Maybe I'll take the blame later, if I feel like it.

Thursday, December 2, 2010

Can Tutus Attack People?

Help me.

I'm going girly.

Okay, so maybe I'm overreacting a little.  Combing through the entire beauty section of Wal-Mart isn't so bad if I didn't buy everything I thought about buying, at least.  It's just that...I wasn't emotionally prepared for femininity to smack me in the face.  Where the heck did this sudden interest come from?

I'm pretty sure that most females go through this stage when they're, like, ten.  Since I have approximately a decade on those girls, I guess that officially makes me a late bloomer in the area of beauty products.

Before now, I'd had what I like to call the "man" approach to showering.


But now?  Now, my friends, I have bought things like facial cleanser, conditioner, and, terrifyingly...a "loofah".

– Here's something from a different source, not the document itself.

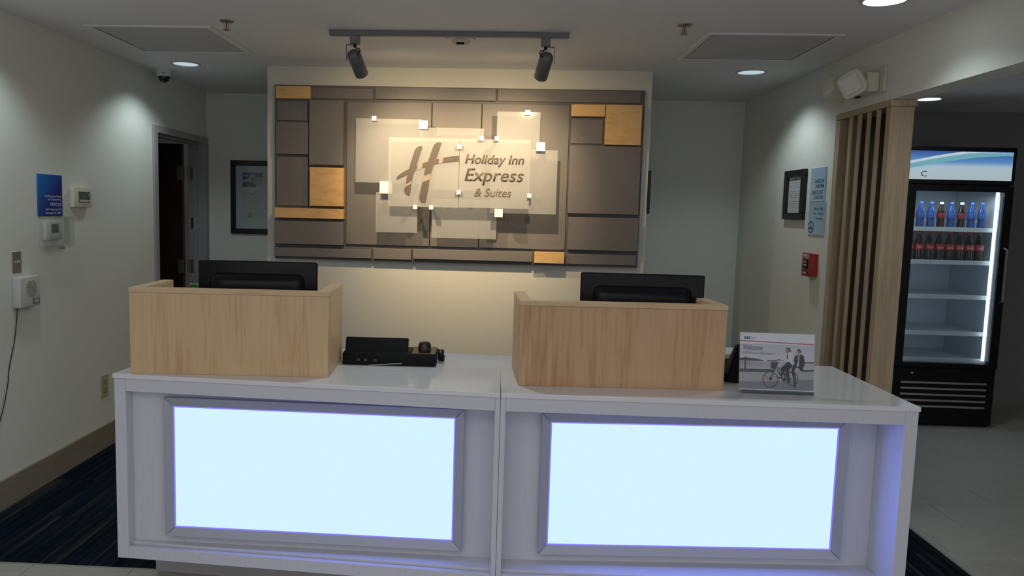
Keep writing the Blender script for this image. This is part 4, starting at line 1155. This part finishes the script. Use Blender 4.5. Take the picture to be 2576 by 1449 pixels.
def bottle(kind, x, y, z, lab, grp):
    r = empty('soda_bottle', (x, y, z), 0, lab, 'bottle', grp)
    liquid, labm, capm, txt, h = kind
    s = h / 0.22
    MB().lathe([(0.0, 0.0), (0.026 * s, 0.001), (0.030 * s, 0.008 * s), (0.030 * s, 0.045 * s), (0.027 * s, 0.065 * s), (0.031 * s, 0.095 * s), (0.031 * s, 0.125 * s), (0.024 * s, 0.155 * s), (0.013 * s, 0.185 * s), (0.0125 * s, 0.200 * s)], 20, cap=False).build('bottle_body', liquid, r, smooth=True)
    MB().lathe([(0.0318 * s, 0.085 * s), (0.0322 * s, 0.088 * s), (0.0322 * s, 0.128 * s), (0.0318 * s, 0.130 * s)], 20, cap=False).build('label', labm, r, smooth=True)
    MB().lathe([(0.0145 * s, 0.2005 * s), (0.0145 * s, 0.217 * s), (0.013 * s, 0.219 * s), (0.0, 0.22 * s)], 16, cap=False).build('cap', capm, r, smooth=True)
    if txt:
        t_ = text('lettering', txt, WHITE, r, -0.026 * s, 0.026 * s, 0.098 * s, 0.118 * s, 0.0, 0.25, depth=0.0003)
        me = t_.data
        t_.rotation_euler = (radians(90), 0, 0); t_.location = (0, 0, 0)
        R_ = 0.0324 * s
        for v in me.vertices:
            an = v.co.x / R_; v.co.x = R_ * sin(an); v.co.z = R_ * cos(an)
    return r
COLA = (mat('cola', (0.02, 0.008, 0.006), 0.1), mat('label_red', (0.55, 0.02, 0.02), 0.4), mat('cap_red', (0.5, 0.03, 0.02), 0.4), 'Coca-Cola', 0.222)
BLUE = (mat('blue_drink', (0.02, 0.06, 0.22), 0.12), mat('label_blue', (0.03, 0.09, 0.30), 0.4), mat('cap_blue', (0.03, 0.10, 0.40), 0.4), '', 0.200)
DARKB = (MATS['cola'], mat('label_maroon', (0.20, 0.015, 0.03), 0.4), mat('cap_white', (0.7, 0.7, 0.72), 0.4), '', 0.200)
row1 = [DARKB, BLUE, BLUE, DARKB, BLUE, DARKB, BLUE, BLUE]
side = ['leftmost', 'second from left', 'third from left', 'fourth from left', 'fifth from left', 'sixth from left', 'seventh from left', 'rightmost']
for k in range(8):
    lab = ('blue-labelled soft drink bottle on the cooler top shelf, %s' if row1[k] is BLUE else 'maroon-labelled dark soft drink bottle on the cooler top shelf, %s') % side[k]
    bottle(row1[k], CX0 + 0.128 + k * 0.074, CY0 + 0.135, shelfz[0] + 0.0105 - 0.014, lab, 'bottles on the top cooler shelf')
for k in range(8):
    bottle(COLA, CX0 + 0.135 + k * 0.073, CY0 + 0.135, shelfz[1] + 0.0105 - 0.014, 'red-labelled cola bottle with red cap on the second cooler shelf, %s' % side[k], 'cola bottles on the second cooler shelf')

I don't know what's happening, but it's trying to make me soft and pretty and moisturized.

The only thing saving me from pink and frilly murdering me in my sleep is that:
I bought this too.




My necessary level of testosterone sanity lives to fight another day.


all photos found using Google Images

Wednesday, December 1, 2010

You Don't Have To Be Dead To Be Epic

One of the coolest things I learned from NaNoWriMo was how a writer's values make the story something you can analyze, and in doing so, learn about the way the author's mind works.

It's cool, because I'm an English major (meaning: I analyze literature a lot), and I always figured that the authors I was reading and analyzing thought through all the things they wrote painstakingly.  As if they were hunched over their little story with a pen in one hand and a fork in the other, and any time their work didn't have some huge earth-shattering meaning behind it, they stuck the fork in a wall socket to jump-start their brains into thinking epic thoughts.

At some point during this month, I looked at something I'd written and realized that what I think of as the truth just magically shows through in the things I write.

You can actually mistakenly write a piece of literature that someone else can analyze.  In fact, I might venture to say that all literature does this in some way.

I just thought that was really cool.